With a continued crackdown against Christians in China , these new internet regulations inhibit people from receiving persecution news. Any information that is deemed “against the state” will not be viewed, further threatening Christians for their beliefs.

China Recruits Virtual Police to Regulate Internet Usage

By Jennifer Riley

Christian Today (01/25/06)

To view the full story, click here: China Recruits Virtual Police to Regulate Internet Usage

A new internet tool was launched in China to tighten regulation on ‘‘sensitive’’ internet content, further threatening the ability of Chinese internet users to access information.

In Shenzhen, a city in southern China closest to Hong Kong, virtual police officers have been assigned by Shenzhen Public Security Bureau’s Internet Surveillance Division to patrol cyberspace, reported the state media China Daily newspaper last Tuesday.
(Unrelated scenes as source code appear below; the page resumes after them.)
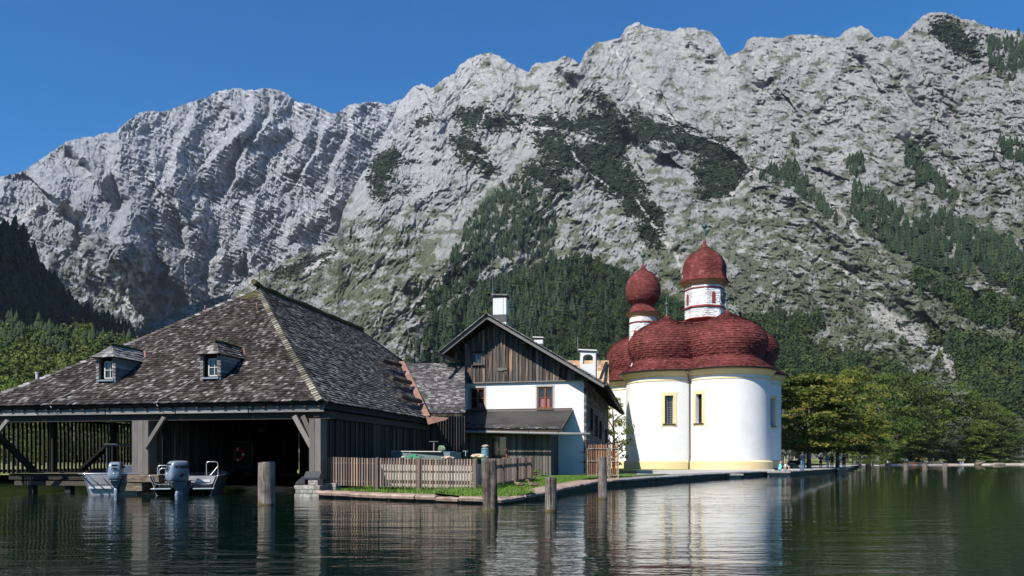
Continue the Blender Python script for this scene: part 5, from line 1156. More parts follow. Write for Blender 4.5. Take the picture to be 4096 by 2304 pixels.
mb.build('window_frame', M_redwood, wn); mb = MB(); mb.beam(a+ZZ*2.3+Vv*.04, b+ZZ*2.3+Vv*.04, .01, 1.35); mb.build('pane', M_glass, wn)
# ---------------------------------------------------------------- picket fences
M_picket = mat_wood('picket', [(0, (.10,.072,.057)), (.5, (.18,.135,.11)), (.8, (.25,.19,.155)), (1, (.33,.22,.155))], streak=(10, 10, 1.1), amt=.75)
M_picket2 = mat_wood('fence_post', [(0, (.11,.08,.064)), (1, (.15,.115,.095))], streak=(10, 10, 1.1), amt=.6)
fA, fC, fD = Vector(G(1262, 32.6, .42)), Vector(G(1913, 29.9, .33)), Vector(G(2121, 38.2, .46))
def fence(name, A, B, n, posts, wd, label, hgt=1.17, off=.04):
    o = thing('picket_fence', A, label, 'fence', 'picket fences round the yard'); d = (B-A); dn = Vector((d.x, d.y, 0)).normalized(); nr = Vector((dn.y, -dn.x, 0))
    for k in range(n):
        t = (k+.5)/n; p = A.lerp(B, t)+nr*off; h_ = hgt+random.uniform(-.006, .006)+.012*math.sin(k*.23); mb = MB(); mb.beam(p+ZZ*(.03+.01*random.random()), p+ZZ*h_, wd, .022, up=Vector((nr.x, nr.y, 0))); mb.build('picket', M_picket, o)
    for z in (.22, .95): mb = MB(); mb.beam(A+ZZ*z-nr*.01, B+ZZ*z-nr*.01, .035, .07); mb.build('rail', M_picket2, o)
    for t in posts:
        p = A.lerp(B, t); mb = MB(); mb.beam(p-ZZ*.1+nr*.05, p+ZZ*(hgt+.0)+nr*.05, .11, .11, up=nr); mb.add([p+nr*.05+ZZ*hgt+Vector((x*.055, y*.055, 0)) for x, y in ((-1,-1),(1,-1),(1,1),(-1,1))]+[p+nr*.05+ZZ*(hgt+.03)], [(0,1,4),(1,2,4),(2,3,4),(3,0,4)], .5); mb.build('fence_post', M_picket2, o)
    return o
fence('f', fA, fC, 60, (.405, .66, .985), .063, 'brown picket fence along the front of the yard beside the boathouse')
fence('f', fC+Vector((.12, .15, 0)), fD, 58, (.36, .66, .86, 1.0), .055, 'picket fence running back from the rotten pile towards the shed')
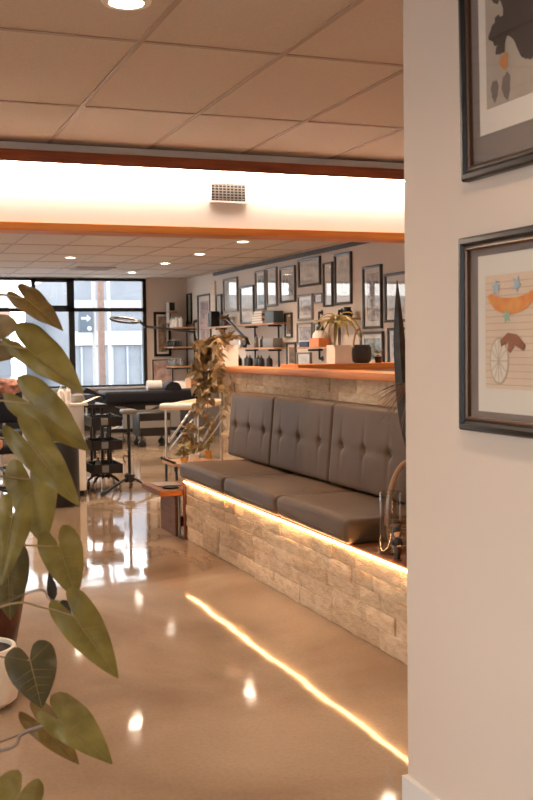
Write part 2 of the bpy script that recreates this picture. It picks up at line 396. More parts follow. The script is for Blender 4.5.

On Jan. 2, the images of the “Shenzhen Internet Police” – a male police officer named “Jingjing” and a female officer named “Chacha” – officially went online for the first time in China.

China recently implemented new laws restricting information posted on the Internet in September 2005 by the China’s State Council Information Office and the Ministry of Information Industry. China claimed that these new laws were established to “protect the interest of the state.”

Among the content restricted or prohibited from being posted on the internet is religious news criticising the government – such as persecution news – and political contents the Chinese government considers sensitive. Banned political content include explicit or implicit criticism of the ruling Communist Party.